• [DO THIS]
Copy exactly the block of lines between the one containing "Reconstruct this image" and the one containing "from mathutils.bvhtree import BVHTree", inclusive.
***
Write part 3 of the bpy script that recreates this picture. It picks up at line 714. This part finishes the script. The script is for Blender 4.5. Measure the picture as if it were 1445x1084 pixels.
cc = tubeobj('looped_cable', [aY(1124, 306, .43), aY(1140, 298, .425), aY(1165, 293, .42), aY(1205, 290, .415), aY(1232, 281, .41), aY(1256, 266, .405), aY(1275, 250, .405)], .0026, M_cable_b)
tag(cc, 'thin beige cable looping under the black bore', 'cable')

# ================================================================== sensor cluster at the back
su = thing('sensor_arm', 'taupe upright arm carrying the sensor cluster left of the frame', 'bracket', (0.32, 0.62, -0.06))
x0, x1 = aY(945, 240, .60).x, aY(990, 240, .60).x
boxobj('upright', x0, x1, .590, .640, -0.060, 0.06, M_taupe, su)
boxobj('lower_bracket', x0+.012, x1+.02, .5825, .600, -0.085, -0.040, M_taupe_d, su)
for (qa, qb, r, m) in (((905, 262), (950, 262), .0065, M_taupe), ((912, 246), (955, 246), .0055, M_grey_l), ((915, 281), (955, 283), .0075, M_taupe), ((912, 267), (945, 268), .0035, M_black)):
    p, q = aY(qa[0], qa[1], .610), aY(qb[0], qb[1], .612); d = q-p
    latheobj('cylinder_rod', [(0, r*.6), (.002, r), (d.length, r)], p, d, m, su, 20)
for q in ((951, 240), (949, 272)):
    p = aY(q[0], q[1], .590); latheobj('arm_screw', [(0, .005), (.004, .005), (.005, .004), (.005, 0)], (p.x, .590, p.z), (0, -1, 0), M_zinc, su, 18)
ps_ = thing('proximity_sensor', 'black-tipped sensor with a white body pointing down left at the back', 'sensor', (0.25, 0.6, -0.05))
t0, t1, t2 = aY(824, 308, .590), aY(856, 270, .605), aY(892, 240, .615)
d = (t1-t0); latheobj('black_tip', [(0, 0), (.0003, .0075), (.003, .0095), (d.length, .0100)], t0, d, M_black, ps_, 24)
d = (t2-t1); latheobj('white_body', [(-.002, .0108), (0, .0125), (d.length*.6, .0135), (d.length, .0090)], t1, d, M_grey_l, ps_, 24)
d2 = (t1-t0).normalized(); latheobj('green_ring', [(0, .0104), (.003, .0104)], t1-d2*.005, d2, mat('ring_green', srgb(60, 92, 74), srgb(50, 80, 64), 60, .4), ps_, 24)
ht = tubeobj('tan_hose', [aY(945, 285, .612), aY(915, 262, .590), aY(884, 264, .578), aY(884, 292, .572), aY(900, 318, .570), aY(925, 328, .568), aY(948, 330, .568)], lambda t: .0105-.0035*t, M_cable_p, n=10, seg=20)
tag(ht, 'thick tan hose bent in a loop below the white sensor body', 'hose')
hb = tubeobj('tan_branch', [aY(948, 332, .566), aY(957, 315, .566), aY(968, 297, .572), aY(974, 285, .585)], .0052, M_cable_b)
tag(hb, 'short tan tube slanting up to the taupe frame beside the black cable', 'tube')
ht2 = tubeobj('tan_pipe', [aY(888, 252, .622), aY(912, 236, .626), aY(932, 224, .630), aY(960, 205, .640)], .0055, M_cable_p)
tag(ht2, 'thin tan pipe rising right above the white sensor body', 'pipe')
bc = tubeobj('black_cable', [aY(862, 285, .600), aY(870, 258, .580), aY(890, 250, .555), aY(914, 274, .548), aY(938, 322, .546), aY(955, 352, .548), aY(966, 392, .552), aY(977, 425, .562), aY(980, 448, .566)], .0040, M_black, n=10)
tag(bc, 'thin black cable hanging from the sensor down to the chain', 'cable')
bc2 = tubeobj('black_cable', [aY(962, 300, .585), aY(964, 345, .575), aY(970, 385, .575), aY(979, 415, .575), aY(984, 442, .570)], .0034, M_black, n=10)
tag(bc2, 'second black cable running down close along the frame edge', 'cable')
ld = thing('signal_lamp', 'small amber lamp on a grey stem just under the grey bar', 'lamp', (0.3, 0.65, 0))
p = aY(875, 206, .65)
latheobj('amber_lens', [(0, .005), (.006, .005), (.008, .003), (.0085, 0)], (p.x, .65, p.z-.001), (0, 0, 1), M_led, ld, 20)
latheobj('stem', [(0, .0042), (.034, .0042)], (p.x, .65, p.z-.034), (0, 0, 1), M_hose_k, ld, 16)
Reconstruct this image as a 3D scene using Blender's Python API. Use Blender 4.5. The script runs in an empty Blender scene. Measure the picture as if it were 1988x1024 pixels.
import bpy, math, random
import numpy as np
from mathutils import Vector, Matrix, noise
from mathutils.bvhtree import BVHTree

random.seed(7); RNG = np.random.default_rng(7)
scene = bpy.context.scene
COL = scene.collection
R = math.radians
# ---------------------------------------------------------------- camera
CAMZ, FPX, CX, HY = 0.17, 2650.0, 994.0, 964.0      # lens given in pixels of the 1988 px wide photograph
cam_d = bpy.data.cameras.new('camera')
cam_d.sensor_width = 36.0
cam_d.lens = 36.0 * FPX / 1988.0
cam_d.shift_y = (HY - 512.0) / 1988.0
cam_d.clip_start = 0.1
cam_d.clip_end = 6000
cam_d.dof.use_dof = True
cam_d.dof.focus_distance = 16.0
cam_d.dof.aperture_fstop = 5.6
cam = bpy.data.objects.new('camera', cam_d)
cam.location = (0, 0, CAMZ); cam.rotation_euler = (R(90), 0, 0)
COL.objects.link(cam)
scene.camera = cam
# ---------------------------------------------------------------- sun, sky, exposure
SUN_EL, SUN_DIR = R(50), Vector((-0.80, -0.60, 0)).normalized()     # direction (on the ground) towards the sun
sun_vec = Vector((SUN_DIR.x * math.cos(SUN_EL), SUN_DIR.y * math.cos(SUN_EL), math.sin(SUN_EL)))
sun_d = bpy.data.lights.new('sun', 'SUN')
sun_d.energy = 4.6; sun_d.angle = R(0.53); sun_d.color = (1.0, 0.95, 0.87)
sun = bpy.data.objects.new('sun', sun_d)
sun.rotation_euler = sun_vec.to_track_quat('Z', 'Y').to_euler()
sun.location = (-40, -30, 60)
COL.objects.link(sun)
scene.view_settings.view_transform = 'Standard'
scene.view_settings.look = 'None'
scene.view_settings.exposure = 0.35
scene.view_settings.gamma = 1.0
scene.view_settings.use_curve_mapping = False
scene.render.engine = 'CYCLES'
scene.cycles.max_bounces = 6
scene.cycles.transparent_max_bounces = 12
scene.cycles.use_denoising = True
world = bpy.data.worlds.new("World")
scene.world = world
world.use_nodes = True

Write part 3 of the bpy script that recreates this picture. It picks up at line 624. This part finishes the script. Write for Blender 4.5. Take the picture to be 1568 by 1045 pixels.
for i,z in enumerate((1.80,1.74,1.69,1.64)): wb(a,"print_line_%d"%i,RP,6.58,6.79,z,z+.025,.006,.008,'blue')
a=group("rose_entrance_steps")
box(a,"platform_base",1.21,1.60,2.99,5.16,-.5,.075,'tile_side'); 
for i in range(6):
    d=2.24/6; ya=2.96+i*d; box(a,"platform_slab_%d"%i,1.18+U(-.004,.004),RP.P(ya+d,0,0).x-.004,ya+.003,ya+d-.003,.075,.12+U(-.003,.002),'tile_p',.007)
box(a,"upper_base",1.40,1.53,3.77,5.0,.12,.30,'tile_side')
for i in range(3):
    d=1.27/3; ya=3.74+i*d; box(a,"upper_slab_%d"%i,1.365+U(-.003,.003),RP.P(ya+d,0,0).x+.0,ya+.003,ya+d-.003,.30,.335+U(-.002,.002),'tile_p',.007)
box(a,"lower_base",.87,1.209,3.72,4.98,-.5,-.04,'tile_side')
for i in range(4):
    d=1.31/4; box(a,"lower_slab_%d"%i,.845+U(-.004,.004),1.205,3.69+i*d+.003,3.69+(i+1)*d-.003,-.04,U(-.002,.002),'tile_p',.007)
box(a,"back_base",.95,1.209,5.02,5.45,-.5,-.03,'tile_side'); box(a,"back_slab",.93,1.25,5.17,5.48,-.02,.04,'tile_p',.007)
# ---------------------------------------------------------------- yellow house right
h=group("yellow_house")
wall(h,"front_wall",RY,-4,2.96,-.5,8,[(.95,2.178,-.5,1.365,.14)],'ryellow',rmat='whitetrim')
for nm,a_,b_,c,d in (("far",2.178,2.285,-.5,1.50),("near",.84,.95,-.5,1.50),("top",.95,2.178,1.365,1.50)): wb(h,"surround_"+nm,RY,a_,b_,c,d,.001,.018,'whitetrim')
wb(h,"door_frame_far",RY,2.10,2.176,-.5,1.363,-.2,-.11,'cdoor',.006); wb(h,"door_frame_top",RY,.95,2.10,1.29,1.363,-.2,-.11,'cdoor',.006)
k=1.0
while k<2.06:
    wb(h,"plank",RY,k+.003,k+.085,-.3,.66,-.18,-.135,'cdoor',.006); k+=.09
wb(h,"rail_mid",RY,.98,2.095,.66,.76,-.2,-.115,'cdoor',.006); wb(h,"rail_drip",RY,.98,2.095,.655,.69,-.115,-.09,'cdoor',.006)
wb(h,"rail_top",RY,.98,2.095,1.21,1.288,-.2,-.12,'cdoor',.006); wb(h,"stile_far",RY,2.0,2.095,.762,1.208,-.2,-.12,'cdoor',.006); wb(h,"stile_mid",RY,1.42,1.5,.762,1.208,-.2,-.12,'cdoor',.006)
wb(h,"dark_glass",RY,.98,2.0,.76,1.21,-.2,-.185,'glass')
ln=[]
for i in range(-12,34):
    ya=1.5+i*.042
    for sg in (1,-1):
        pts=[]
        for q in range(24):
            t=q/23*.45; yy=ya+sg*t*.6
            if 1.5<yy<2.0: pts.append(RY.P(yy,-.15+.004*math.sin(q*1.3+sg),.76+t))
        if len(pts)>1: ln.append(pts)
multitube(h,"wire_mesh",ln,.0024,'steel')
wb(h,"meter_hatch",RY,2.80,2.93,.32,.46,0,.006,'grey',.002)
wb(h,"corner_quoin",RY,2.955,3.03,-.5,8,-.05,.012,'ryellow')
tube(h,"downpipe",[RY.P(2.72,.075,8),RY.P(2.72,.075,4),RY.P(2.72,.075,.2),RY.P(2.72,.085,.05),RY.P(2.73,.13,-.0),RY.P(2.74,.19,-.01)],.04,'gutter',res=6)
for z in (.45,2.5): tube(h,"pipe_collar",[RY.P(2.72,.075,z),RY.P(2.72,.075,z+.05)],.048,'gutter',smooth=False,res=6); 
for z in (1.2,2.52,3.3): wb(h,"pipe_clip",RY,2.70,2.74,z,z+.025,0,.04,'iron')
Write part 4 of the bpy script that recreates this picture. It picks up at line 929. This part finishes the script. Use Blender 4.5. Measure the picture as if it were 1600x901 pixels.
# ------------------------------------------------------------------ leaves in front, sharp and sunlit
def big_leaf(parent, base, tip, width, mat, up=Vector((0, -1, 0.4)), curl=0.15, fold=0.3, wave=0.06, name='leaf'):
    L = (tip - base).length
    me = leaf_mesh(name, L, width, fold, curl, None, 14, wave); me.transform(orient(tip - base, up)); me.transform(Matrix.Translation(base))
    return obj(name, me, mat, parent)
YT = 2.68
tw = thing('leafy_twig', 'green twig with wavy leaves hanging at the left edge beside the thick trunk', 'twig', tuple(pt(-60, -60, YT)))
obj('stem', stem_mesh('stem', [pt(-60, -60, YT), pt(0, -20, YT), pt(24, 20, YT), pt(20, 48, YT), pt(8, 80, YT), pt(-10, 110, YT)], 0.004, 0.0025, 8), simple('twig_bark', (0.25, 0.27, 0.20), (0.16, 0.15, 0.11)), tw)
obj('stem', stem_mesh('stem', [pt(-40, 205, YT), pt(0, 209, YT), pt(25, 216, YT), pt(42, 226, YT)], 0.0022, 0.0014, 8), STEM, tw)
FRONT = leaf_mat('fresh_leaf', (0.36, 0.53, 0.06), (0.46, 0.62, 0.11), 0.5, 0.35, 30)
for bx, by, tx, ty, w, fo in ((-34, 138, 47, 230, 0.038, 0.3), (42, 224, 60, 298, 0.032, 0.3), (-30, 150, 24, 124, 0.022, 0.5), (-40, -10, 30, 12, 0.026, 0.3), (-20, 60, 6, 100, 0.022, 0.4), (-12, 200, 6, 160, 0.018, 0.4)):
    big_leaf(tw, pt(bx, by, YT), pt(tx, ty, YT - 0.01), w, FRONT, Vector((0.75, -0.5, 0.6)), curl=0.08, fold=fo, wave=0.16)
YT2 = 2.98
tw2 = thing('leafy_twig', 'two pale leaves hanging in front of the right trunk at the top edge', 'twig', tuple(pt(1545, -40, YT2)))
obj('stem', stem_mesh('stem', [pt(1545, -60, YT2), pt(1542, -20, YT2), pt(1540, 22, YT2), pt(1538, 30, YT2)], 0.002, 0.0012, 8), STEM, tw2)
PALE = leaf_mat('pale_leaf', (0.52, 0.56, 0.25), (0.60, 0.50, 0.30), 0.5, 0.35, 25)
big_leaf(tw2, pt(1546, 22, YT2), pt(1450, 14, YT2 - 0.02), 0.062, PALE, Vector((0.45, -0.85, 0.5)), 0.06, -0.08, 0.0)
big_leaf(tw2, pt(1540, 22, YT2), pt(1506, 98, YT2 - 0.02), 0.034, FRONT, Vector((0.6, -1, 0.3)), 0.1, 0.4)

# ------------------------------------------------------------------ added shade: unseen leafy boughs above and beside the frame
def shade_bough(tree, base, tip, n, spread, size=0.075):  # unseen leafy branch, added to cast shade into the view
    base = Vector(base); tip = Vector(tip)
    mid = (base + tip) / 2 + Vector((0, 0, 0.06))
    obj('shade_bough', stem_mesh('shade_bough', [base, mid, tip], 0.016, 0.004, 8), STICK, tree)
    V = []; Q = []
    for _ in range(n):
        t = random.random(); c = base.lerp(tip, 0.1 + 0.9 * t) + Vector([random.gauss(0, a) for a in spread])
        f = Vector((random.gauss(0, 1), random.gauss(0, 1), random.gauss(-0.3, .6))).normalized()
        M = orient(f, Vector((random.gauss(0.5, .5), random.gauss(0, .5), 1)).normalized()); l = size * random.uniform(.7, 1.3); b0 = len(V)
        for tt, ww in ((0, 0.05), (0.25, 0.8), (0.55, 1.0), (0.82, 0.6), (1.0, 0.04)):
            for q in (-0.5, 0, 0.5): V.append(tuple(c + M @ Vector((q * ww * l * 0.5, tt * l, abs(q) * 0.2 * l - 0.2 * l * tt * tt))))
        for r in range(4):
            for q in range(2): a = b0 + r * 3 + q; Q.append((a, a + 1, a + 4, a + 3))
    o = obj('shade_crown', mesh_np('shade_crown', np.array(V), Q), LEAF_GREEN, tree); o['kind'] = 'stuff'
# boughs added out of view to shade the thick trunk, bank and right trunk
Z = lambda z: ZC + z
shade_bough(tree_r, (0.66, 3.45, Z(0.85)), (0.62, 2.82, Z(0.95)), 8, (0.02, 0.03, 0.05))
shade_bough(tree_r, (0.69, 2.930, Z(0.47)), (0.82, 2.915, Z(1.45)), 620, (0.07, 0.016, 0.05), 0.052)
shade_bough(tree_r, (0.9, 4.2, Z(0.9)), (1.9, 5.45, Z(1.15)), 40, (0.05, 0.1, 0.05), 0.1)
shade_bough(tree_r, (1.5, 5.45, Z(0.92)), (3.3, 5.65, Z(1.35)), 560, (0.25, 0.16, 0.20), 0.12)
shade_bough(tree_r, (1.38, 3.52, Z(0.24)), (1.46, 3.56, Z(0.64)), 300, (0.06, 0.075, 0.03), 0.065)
***
• [THE REPLY]
Reconstruct this image as a 3D scene using Blender's Python API. Use Blender 4.5. The script runs in an empty Blender scene. Measure the picture as if it were 1988x1024 pixels.
import bpy, math, random
import numpy as np
from mathutils import Vector, Matrix, noise
from mathutils.bvhtree import BVHTree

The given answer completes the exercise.